Hyperbole is extreme exaggeration not meant to be taken literally. It comes from the Greek word meaning excess so it is literally excess exaggeration. When you say, “I’m so hungry I could eat a horse!” no one really expects you to sit down to a nice big leg of mare. But the audience can get a sense of the level of your hunger. When your mom says, “I’ve told you a million times not to leave your wet towel on the floor,” she probably hasn’t really been keeping count, but the impression is that it’s something she says pretty often.

Symbolism

Symbolism means using an object or a word to represent something beyond its literal meaning or actual self. For example, a flag is just a piece of cloth, but throw some stars and stripes on it and it’s a symbol of freedom and independence. A dove is just a bird until it’s used to represent peace. Colors are also popular symbols in literature. A very different tone is set when the leading lady wears a yellow dress (happiness, light-heartedness) versus a black dress (depressing, mourning, sadness) versus a red dress (seduction, love, danger). A bright blue sky sets a different tone than a grey sky. These color symbols affect a reader’s interpretation of a text.

Counterarguments

A counterargument is an idea in opposition to the argument made. It is a differing opinion and the argument that someone “on the other side” might give to a topic. In persuasive writing, it makes a more effective argument to mention the opposition and then offer a rebuttal as to why their argument, opinion, or point of view is flawed in some way. In this way, the original argument can be proven more effective, credible, or reasonable.
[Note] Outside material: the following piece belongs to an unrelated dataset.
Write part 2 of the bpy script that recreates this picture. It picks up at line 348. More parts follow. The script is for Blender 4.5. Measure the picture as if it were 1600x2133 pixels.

Addressing the counterargument(s) can also help an author build credibility as it proves he or she has considered the arguments that might be made against his or her position and can outline the way(s) in which those arguments are flawed and should not be considered by the audience. Considering and refuting the counterarguments make an author seem less biased to his or her own position and more understanding of how others might perceive an issue, thereby creating a sense of balance in the argument.